The ends do not justify the means is an absolutely fundamental American precept.

This emphasis on process–the means– is widely acknowledged by political scientists. Whatever their other debates, there is a shared recognition that the American approach to legitimate governance is procedural.  We are a nation of laws that are meant to govern how we go about ordering our common lives.

Some twenty-plus years ago, Rick Perlstein made a point about the political parties that has only gotten more apt.

We Americans love to cite the “political spectrum” as the best way to classify ideologies. The metaphor is incorrect: it implies symmetry. But left and right today are not opposites. They are different species. It has to do with core principles. To put it abstractly, the right always has in mind a prescriptive vision of its ideal future world—a normative vision. Unlike the left (at least since Karl Marx neglected to include an actual description of the “dictatorship of the proletariat” within the 2,500 pages of Das Kapital), conservatives have always known what the world would look like after their revolution: hearth, home, church, a businessman’s republic. The dominant strain of the American left, on the other hand, certainly since the decline of the socialist left, fetishizes fairness, openness, and diversity. (Liberals have no problem with home, hearth, and church in themselves; they just see them as one viable life-style option among many.) If the stakes for liberals are fair procedures, the stakes for conservatives are last things: either humanity trends toward Grace, or it hurtles toward Armageddon…

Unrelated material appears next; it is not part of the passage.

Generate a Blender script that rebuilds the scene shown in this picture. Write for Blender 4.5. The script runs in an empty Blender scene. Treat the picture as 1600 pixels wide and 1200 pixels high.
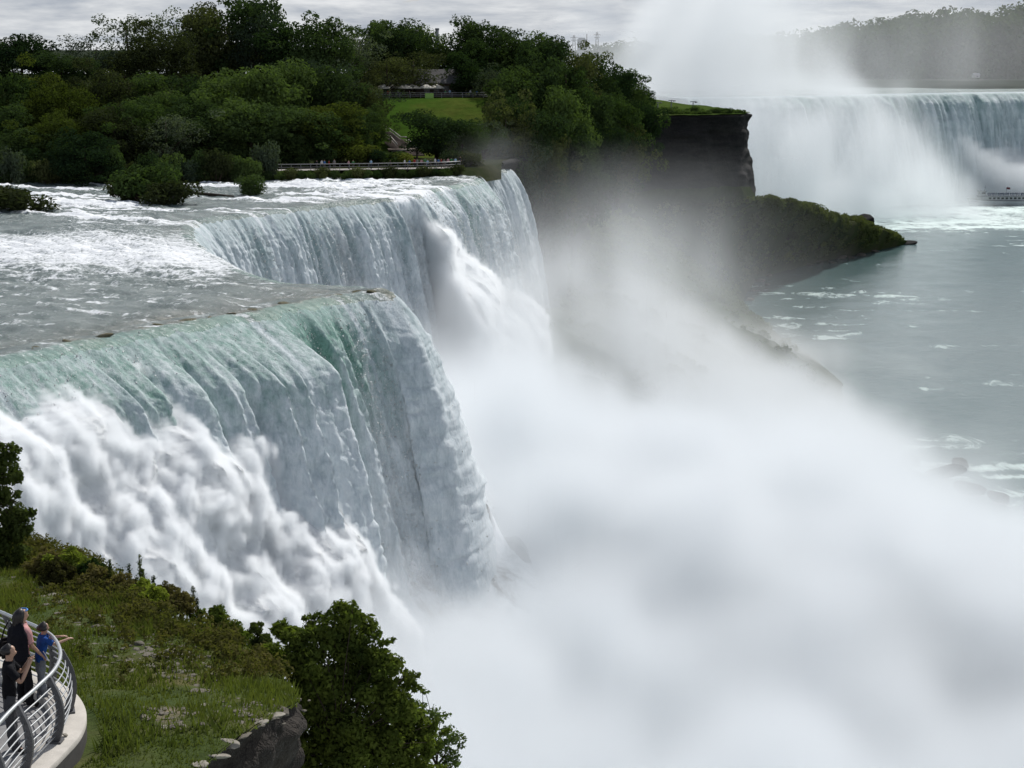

For liberals, generally speaking, honoring procedures—the means—is at the very core of being “principled,” of acting with legitimacy. For conservatives, fighting for the desired outcomes—the ends—and, if necessary, at the expense of procedural niceties, is the definition of “principled.”

In a constitutional democracy, the franchise is first among the means. Democrats generally understand our system to be one in which citizens demonstrate their preference for “ends”–for policies–at the ballot box; accordingly, they believe that the more extensive the turnout, the more legitimate the ensuing legislative mandate.

Republicans–focused on ends–disagree. As the late New Right founding father Paul Weyrich once put it, “I don’t want everybody to vote. Elections are not won by a majority of the people. They never have been from the beginning of our country and they are not now. As a matter of fact, our leverage in the elections quite candidly goes up as the voting populace goes down.” 

Over the years, that difference between ends and means has become institutionalized within the two political parties. In states with Republican Attorneys general or Secretaries of State, like Indiana, those officials work to squeeze as many minority voters from the rolls as possible.  Republican state legislatures gerrymander to the greatest extent possible,  disenfranchising thousands of urban and liberal voters. (And yes, Democrats gerrymander too, but demonstrably much less.)

These moves strike Americans who were raised with the admonition that “it isn’t whether you win or lose, but how you play the game” as “dirty pool.” But they make all kinds of sense to people who believe they are trying to save civilization from hurtling toward an Armageddon where “those people” will replace the good White Christian men that God wants in charge.

Those True Believers represent a very significant element of the MAGA base. They don’t necessarily include the party overlords, but those pooh-bas recognize that their hold on power depends upon playing to the base’s beliefs. Today’s Republican officeholders agree with Machiavelli, who said “We ought to see clearly that the end does justify the means…If the method I am using to accomplishes the goal I am aiming at, it is for that reason a good method.”

The Trump administration–with its attacks on due process, habeas corpus and the rule of law itself– is making the difference impossible to ignore.